** BEGIN **

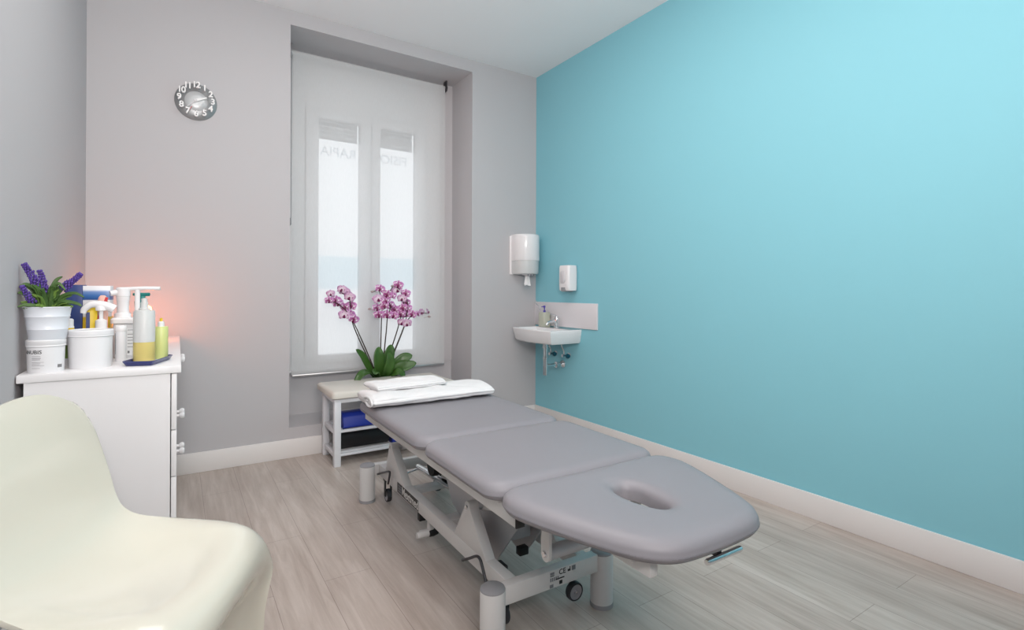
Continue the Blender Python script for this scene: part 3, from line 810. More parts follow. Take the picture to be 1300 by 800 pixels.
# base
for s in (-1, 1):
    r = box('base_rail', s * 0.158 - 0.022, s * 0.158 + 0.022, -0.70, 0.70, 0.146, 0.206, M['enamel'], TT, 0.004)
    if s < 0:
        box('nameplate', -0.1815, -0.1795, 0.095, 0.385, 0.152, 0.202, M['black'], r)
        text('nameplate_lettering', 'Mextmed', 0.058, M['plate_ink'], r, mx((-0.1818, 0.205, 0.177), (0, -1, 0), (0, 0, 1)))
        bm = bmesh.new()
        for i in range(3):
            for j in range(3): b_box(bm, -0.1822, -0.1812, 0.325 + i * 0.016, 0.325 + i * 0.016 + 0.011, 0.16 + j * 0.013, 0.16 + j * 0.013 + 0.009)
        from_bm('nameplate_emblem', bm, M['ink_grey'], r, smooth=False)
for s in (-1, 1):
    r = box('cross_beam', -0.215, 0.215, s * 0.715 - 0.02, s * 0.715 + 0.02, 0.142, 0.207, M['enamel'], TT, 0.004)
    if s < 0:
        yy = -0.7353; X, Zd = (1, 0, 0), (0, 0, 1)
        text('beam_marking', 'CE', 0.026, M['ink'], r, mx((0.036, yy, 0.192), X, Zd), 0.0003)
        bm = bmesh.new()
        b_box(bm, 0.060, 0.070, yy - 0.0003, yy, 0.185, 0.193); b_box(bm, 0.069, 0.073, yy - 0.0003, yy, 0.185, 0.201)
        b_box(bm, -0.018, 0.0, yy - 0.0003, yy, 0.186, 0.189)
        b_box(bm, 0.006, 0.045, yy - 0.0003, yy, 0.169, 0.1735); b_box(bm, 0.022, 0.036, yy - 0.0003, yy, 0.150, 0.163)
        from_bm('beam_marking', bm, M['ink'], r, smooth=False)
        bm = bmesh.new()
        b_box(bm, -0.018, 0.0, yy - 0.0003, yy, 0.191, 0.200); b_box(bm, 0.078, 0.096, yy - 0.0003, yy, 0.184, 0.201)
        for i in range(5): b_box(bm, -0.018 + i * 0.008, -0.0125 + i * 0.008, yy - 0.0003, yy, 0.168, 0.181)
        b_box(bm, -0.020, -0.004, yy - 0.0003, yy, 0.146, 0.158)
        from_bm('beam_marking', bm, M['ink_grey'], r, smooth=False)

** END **
** BEGIN **

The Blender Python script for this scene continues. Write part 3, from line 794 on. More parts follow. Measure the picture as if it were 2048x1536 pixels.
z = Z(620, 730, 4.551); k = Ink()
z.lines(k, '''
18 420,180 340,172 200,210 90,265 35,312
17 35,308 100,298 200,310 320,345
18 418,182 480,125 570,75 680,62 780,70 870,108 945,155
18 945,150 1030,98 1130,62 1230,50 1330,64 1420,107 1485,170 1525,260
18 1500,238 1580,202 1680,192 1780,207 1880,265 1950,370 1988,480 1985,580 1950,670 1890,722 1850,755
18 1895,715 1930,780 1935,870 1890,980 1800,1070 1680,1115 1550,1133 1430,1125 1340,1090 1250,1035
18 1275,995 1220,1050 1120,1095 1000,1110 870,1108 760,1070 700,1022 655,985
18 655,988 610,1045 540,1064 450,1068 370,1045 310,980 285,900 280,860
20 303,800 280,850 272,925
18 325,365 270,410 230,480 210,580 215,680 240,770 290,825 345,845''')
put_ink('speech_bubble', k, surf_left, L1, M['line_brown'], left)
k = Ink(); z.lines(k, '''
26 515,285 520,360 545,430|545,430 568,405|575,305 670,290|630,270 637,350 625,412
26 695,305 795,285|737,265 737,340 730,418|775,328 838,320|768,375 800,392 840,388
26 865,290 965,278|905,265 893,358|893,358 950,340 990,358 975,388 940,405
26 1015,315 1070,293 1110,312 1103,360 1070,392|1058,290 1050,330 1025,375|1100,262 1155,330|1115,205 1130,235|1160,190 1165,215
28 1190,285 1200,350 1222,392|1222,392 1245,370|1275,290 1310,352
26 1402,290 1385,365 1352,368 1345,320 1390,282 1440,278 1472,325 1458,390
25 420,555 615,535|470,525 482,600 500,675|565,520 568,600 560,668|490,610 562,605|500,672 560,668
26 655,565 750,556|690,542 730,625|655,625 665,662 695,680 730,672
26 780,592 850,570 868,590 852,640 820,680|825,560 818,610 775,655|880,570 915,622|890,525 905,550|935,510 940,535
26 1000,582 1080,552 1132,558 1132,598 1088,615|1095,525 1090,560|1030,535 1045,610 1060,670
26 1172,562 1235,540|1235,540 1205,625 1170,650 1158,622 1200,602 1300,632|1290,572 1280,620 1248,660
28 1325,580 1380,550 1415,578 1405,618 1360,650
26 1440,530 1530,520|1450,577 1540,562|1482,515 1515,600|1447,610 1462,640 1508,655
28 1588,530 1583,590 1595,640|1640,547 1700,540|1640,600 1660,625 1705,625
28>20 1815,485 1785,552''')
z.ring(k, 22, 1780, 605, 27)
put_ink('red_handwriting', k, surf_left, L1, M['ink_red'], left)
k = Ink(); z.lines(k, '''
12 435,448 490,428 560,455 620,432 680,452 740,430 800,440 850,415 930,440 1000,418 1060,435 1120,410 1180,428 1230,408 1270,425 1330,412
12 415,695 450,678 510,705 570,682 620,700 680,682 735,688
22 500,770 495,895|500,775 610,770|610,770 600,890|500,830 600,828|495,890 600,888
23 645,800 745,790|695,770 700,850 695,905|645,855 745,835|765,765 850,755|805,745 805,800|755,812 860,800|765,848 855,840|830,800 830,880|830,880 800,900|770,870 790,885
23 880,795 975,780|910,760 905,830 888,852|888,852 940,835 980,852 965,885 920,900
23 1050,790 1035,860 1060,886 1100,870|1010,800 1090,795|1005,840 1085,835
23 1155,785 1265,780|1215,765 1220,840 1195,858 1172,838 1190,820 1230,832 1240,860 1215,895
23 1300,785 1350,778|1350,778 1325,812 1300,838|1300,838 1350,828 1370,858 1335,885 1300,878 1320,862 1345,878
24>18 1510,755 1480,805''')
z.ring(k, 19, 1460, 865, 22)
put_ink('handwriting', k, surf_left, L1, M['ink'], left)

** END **
** BEGIN **

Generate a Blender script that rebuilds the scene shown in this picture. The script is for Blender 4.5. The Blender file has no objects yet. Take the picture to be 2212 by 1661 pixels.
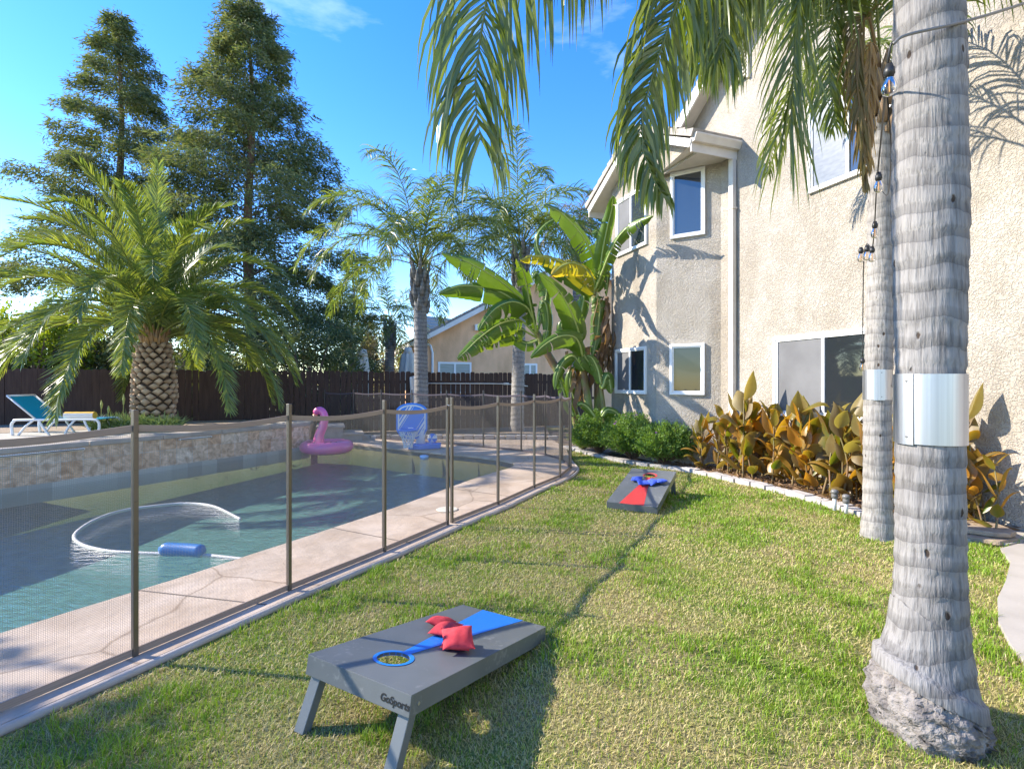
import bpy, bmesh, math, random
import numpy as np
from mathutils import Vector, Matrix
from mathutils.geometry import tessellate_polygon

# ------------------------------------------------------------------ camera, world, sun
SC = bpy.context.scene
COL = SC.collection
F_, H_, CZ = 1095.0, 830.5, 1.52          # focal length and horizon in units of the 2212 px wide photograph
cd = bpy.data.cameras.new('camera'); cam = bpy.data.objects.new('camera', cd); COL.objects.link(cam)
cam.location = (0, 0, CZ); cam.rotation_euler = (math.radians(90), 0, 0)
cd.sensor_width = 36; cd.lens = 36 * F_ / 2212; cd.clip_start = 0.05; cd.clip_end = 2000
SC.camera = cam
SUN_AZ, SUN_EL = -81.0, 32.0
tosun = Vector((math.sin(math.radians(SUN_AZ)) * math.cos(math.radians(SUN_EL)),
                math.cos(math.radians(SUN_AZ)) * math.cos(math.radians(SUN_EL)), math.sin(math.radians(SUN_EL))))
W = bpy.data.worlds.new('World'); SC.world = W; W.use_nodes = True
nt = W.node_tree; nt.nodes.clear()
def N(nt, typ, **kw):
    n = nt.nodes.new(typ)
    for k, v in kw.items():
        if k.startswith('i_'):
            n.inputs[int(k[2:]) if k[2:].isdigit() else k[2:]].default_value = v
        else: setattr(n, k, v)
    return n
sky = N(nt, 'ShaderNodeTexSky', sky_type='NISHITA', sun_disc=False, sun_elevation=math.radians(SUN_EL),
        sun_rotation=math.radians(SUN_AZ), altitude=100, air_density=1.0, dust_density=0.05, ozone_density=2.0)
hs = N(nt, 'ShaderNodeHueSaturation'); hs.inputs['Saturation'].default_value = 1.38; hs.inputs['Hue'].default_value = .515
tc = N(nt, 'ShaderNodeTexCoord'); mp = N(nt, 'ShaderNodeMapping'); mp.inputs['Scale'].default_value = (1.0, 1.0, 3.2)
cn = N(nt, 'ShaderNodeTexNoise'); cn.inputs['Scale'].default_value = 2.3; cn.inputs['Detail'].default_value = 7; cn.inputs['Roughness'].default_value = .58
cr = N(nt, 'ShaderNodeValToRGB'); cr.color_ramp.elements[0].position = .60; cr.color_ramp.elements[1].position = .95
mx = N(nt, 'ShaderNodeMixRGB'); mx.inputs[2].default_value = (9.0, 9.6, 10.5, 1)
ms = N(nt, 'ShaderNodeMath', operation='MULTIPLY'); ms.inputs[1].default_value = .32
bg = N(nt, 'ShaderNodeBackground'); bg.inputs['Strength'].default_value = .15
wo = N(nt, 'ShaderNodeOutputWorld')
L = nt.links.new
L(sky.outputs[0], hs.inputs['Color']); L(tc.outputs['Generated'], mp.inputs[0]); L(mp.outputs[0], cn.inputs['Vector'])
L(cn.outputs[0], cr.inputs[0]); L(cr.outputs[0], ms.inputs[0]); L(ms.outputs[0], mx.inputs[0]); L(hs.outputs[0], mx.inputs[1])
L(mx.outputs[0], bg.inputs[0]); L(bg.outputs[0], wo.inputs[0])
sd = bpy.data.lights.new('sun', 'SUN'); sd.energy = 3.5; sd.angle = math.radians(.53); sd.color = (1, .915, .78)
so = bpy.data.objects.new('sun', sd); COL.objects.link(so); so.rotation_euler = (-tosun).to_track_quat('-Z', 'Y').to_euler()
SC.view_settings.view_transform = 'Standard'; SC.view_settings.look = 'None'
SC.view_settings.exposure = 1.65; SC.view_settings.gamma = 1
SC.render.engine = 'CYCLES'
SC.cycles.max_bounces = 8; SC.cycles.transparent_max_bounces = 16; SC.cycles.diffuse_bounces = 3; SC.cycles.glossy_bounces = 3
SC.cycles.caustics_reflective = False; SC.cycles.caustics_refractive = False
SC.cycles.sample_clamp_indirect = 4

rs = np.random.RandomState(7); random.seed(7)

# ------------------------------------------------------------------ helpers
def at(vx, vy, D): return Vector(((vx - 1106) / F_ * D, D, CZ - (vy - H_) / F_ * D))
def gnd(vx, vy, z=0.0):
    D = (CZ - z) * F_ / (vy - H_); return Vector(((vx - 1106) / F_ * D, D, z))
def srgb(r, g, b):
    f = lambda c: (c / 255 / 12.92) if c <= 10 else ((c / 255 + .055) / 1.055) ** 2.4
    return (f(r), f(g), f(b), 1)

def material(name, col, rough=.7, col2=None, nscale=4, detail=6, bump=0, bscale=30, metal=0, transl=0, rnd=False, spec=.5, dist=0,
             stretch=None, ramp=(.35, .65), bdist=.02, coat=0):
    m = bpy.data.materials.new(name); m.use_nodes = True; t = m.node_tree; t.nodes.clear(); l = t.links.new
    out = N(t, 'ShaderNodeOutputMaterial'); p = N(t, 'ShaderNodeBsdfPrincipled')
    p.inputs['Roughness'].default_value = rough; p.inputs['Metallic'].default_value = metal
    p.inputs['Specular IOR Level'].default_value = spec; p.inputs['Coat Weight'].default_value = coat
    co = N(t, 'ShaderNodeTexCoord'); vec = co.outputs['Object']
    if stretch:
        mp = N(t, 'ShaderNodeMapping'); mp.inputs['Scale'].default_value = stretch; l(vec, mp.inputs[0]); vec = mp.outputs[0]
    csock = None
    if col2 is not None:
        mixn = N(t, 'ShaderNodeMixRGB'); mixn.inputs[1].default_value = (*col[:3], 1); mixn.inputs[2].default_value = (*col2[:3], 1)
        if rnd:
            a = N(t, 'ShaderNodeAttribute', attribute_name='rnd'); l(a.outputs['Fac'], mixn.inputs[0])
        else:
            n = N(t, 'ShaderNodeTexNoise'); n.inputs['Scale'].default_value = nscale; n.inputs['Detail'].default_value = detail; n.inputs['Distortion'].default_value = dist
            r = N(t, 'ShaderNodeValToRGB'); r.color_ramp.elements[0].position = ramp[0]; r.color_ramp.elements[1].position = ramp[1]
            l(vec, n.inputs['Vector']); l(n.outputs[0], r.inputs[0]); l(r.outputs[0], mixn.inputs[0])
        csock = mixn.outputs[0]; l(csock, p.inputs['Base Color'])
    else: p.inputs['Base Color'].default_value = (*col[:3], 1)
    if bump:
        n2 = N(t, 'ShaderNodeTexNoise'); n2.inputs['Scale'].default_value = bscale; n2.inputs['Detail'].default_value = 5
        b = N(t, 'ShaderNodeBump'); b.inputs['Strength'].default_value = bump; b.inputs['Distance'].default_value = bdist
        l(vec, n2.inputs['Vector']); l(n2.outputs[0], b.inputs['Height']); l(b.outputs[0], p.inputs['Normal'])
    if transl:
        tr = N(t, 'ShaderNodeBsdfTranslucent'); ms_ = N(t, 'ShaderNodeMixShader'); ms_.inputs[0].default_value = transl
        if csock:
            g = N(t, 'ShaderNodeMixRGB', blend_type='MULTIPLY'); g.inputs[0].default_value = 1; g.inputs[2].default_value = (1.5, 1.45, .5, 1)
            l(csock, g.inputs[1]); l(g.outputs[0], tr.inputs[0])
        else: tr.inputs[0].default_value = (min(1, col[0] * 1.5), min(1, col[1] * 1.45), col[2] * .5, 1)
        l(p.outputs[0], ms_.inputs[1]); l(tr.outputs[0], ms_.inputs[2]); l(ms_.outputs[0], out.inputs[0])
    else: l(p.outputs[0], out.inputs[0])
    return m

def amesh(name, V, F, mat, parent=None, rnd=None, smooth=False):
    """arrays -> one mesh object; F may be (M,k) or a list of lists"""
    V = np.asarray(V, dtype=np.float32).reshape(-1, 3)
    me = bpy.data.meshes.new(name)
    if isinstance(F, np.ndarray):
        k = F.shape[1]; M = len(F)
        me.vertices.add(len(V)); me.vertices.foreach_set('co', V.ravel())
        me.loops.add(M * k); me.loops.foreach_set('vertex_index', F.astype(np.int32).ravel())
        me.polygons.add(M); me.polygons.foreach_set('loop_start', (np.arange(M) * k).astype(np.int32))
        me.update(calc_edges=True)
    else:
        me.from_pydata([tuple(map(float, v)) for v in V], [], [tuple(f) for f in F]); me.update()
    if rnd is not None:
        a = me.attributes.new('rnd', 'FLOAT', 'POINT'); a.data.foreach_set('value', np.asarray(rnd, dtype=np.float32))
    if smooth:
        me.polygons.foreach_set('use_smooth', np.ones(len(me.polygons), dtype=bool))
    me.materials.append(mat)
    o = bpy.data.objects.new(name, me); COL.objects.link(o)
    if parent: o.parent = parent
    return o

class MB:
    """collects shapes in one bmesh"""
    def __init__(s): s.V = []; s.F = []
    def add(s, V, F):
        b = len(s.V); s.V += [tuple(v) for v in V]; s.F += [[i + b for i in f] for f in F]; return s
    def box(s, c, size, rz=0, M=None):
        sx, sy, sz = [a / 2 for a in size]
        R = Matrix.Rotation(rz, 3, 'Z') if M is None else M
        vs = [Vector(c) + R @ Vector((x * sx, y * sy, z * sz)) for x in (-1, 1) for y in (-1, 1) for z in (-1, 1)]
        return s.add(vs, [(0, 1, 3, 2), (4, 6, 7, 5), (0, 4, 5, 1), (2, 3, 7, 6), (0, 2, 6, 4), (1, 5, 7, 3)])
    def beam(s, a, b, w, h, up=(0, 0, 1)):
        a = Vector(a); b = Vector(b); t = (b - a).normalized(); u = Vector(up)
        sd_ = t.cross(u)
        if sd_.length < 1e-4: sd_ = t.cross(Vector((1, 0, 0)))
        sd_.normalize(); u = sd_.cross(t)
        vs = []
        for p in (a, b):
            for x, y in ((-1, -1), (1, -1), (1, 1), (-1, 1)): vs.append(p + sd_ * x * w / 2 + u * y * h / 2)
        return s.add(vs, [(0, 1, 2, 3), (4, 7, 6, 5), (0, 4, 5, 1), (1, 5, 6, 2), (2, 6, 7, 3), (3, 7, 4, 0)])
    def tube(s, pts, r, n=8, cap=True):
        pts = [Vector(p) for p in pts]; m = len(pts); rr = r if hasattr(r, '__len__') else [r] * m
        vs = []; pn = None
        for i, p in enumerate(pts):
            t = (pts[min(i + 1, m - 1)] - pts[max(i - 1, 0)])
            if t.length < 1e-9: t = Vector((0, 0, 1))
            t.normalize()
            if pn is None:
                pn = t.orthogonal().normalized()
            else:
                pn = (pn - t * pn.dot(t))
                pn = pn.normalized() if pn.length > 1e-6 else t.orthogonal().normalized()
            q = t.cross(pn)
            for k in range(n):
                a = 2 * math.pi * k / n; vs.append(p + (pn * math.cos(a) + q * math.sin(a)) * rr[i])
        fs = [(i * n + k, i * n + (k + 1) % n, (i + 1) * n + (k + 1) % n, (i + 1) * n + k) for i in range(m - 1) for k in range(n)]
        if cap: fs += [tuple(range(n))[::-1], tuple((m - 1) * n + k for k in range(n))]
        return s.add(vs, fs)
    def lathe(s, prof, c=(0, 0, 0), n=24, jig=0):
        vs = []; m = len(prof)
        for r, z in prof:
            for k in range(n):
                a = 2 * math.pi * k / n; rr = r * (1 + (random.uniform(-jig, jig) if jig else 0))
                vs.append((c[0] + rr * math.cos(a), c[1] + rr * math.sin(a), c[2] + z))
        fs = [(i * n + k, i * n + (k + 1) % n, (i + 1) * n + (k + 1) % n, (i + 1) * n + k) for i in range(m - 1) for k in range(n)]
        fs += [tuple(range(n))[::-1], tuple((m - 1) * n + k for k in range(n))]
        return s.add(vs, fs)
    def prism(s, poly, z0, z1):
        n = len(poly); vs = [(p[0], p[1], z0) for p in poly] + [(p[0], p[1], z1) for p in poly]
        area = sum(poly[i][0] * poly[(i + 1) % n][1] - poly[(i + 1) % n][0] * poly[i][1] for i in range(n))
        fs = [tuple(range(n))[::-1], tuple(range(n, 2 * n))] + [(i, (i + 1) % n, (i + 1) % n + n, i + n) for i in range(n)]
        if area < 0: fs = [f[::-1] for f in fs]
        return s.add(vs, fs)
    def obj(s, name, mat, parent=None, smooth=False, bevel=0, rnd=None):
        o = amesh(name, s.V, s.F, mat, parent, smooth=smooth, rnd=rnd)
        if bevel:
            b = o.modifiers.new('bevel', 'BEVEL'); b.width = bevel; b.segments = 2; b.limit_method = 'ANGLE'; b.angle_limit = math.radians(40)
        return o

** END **

**Aim of the exercise:**
All lines holding the word "More" should be picked out and copied.

**Task solution:**
Continue the Blender Python script for this scene: part 3, from line 810. More parts follow. Take the picture to be 1300 by 800 pixels.
The Blender Python script for this scene continues. Write part 3, from line 794 on. More parts follow. Measure the picture as if it were 2048x1536 pixels.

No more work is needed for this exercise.